How does it all work?  Lots of resumes, blah blah blah, and then the recruiters ask their summer interns, are these folks any good?  Keep in mind we have no idea how most companies selected their summer interns, other than maybe a dart board, so people select their friends, thus
increasing the inherent distortion.  I have partially benefited from one such instance, but I need more to get the Cool Job.  Ah, well, we'll see.  Interviews start in one month!  I want to have a job by December.  Is this possible?  (Editor's Note: later on, Fate said No, but it did send me to Spain later.)  Hmmm, well, this time we'll see how marketable I really am.

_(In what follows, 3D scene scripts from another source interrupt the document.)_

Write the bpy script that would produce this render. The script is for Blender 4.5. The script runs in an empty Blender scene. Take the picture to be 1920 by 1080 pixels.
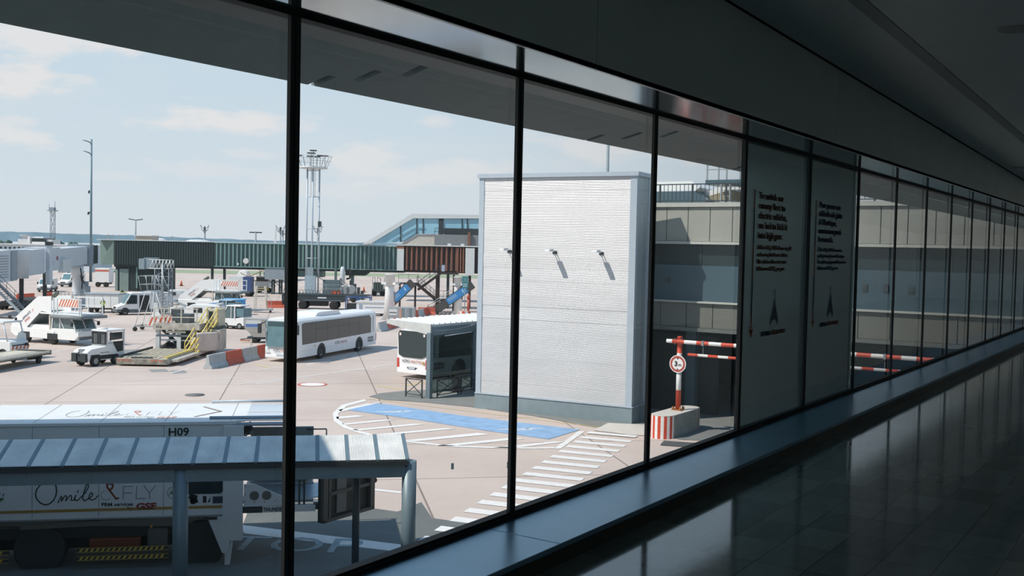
import bpy, bmesh, math, random
from mathutils import Vector, Matrix, noise
C = bpy.context.scene.collection
SC = bpy.context.scene
PI = math.pi
random.seed(7)

# ---------------------------------------------------------------- camera
CAM_LOC = (0, 0, 8)
CAM_ROWS = ((0.8305474, 0.5565501, 0.021049), (-0.0382921, 0.0193582, 0.9990791), (0.5556301, -0.8305885, 0.0373894))
LENS = 36.0951
cam_d = bpy.data.cameras.new('camera'); cam_d.sensor_width = 36; cam_d.lens = LENS
cam_d.clip_start = 0.05; cam_d.clip_end = 20000
cam = bpy.data.objects.new('camera', cam_d); C.objects.link(cam)
mw = Matrix(CAM_ROWS).transposed().to_4x4(); mw.translation = CAM_LOC
cam.matrix_world = mw
SC.camera = cam

# ---------------------------------------------------------------- sky, sun, exposure
SC.view_settings.view_transform = 'Standard'
SC.view_settings.look = 'None'
SC.view_settings.exposure = 0.22
SC.view_settings.gamma = 1.0
SC.view_settings.use_curve_mapping = False

sun_d = bpy.data.lights.new('sun', 'SUN'); sun_d.energy = 4.6; sun_d.angle = 0.01
sun_d.color = (1.0, 0.93, 0.86)
sun = bpy.data.objects.new('sun', sun_d); C.objects.link(sun)
SUN_TRAVEL = Vector((0.40, 0.74, -1.0)).normalized()
sun.rotation_euler = SUN_TRAVEL.to_track_quat('-Z', 'Y').to_euler()
sun.location = (-60, -40, 90)

W = bpy.data.worlds.new('sky'); SC.world = W; W.use_nodes = True
def build_sky():
    nt = W.node_tree; N = nt.nodes; L = nt.links; N.clear()
    def n(t, **k):
        o = N.new(t)
        for a, v in k.items(): setattr(o, a, v)
        return o
    def math_(op, a, b=None, c=None, clamp=False):
        o = n('ShaderNodeMath', operation=op, use_clamp=clamp)
        for i, v in enumerate((a, b, c)):
            if v is None: continue
            if isinstance(v, (int, float)): o.inputs[i].default_value = v
            else: L.new(v, o.inputs[i])
        return o.outputs[0]
    tc = n('ShaderNodeTexCoord'); nm = n('ShaderNodeVectorMath', operation='NORMALIZE')
    L.new(tc.outputs['Generated'], nm.inputs[0])
    sp = n('ShaderNodeSeparateXYZ'); L.new(nm.outputs[0], sp.inputs[0])
    x, y, z = sp.outputs
    el = math_('ARCSINE', z); az = math_('ARCTAN2', x, y)
    rp = n('ShaderNodeValToRGB'); L.new(math_('MULTIPLY', math_('MAXIMUM', z, 0), 1.0), rp.inputs[0])
    cr = rp.color_ramp
    cr.elements[0].position = 0.0; cr.elements[0].color = SKY[0]
    cr.elements[1].position = 1.0; cr.elements[1].color = SKY[-1]
    for p, c in ((0.05, SKY[1]), (0.16, SKY[2]), (0.32, SKY[3]), (0.6, SKY[4])):
        e = cr.elements.new(p); e.color = c
    # cloud field: broken cumulus banks plus thin streaks towards the horizon
    cv = n('ShaderNodeCombineXYZ'); L.new(az, cv.inputs[0]); L.new(math_('MULTIPLY', el, 2.6), cv.inputs[1])
    nz = n('ShaderNodeTexNoise'); nz.inputs['Scale'].default_value = 17; nz.inputs['Detail'].default_value = 9
    nz.inputs['Roughness'].default_value = 0.62; L.new(cv.outputs[0], nz.inputs['Vector'])
    nf = math_('SUBTRACT', nz.outputs[0], 0.5)
    tot = None
    for (a, e, ra, re, st) in CLOUDS:
        d = math_('SQRT', math_('ADD', math_('POWER', math_('DIVIDE', math_('SUBTRACT', az, a), ra), 2.0),
                                math_('POWER', math_('DIVIDE', math_('SUBTRACT', el, e), re), 2.0)))
        v = math_('ADD', math_('SUBTRACT', 1.0, d), math_('MULTIPLY', nf, 3.4))
        v = math_('MULTIPLY', math_('MULTIPLY', v, 1.5, clamp=True), st)
        tot = v if tot is None else math_('MAXIMUM', tot, v)
    nb = n('ShaderNodeTexNoise'); nb.inputs['Scale'].default_value = 4.2; nb.inputs['Detail'].default_value = 8
    nb.inputs['Roughness'].default_value = 0.6
    cv2 = n('ShaderNodeCombineXYZ'); L.new(az, cv2.inputs[0]); L.new(math_('MULTIPLY', el, 4.5), cv2.inputs[1]); cv2.inputs[2].default_value = 3.7
    L.new(cv2.outputs[0], nb.inputs['Vector'])
    st = math_('MULTIPLY', math_('SUBTRACT', nb.outputs[0], 0.50), 2.2, clamp=True)
    tot = math_('MAXIMUM', tot, math_('MULTIPLY', st, 0.55))
    mx = n('ShaderNodeMix', data_type='RGBA'); L.new(tot, mx.inputs[0]); L.new(rp.outputs[0], mx.inputs[6])
    mx.inputs[7].default_value = CLOUD_COL
    bg = n('ShaderNodeBackground'); L.new(mx.outputs[2], bg.inputs[0]); bg.inputs[1].default_value = SKY_GAIN
    ou = n('ShaderNodeOutputWorld'); L.new(bg.outputs[0], ou.inputs[0])
def S(r, g=None, b=None, a=1.0):                      # sRGB 0-255 -> linear RGBA
    if g is None: r, g, b = r
    f = lambda v: v/255/12.92 if v/255 <= 0.04045 else ((v/255+0.055)/1.055)**2.4
    return (f(r), f(g), f(b), a)
SKY = [S(222, 230, 240), S(220, 231, 242), S(208, 227, 243), S(188, 217, 243), S(140, 182, 224), S(98, 148, 204)]
SKY_GAIN = 0.96
CLOUD_COL = S(238, 238, 242)
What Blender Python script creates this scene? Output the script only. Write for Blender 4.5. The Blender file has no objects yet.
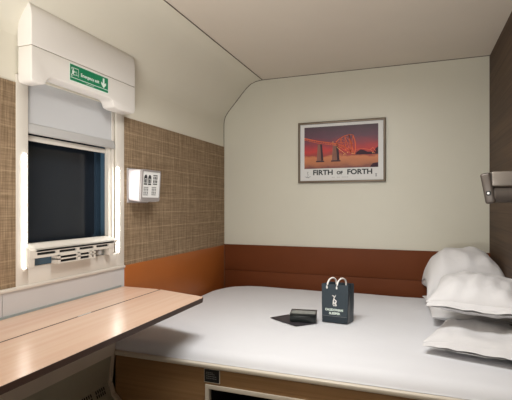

By the way, I am still at International House, for the non-MBA social life, two minute walk to school, etc.  I have a bay view now. It means I get sun during the afternoon (which can turn your room into the equivalent of a mammoth light-bulb-operated playstove if you don't keep your window open), as well as view of the sunset over San Francisco Bay, which kicks butt. 

Enough, enough!  Write me.  Then I will actually write something personalized.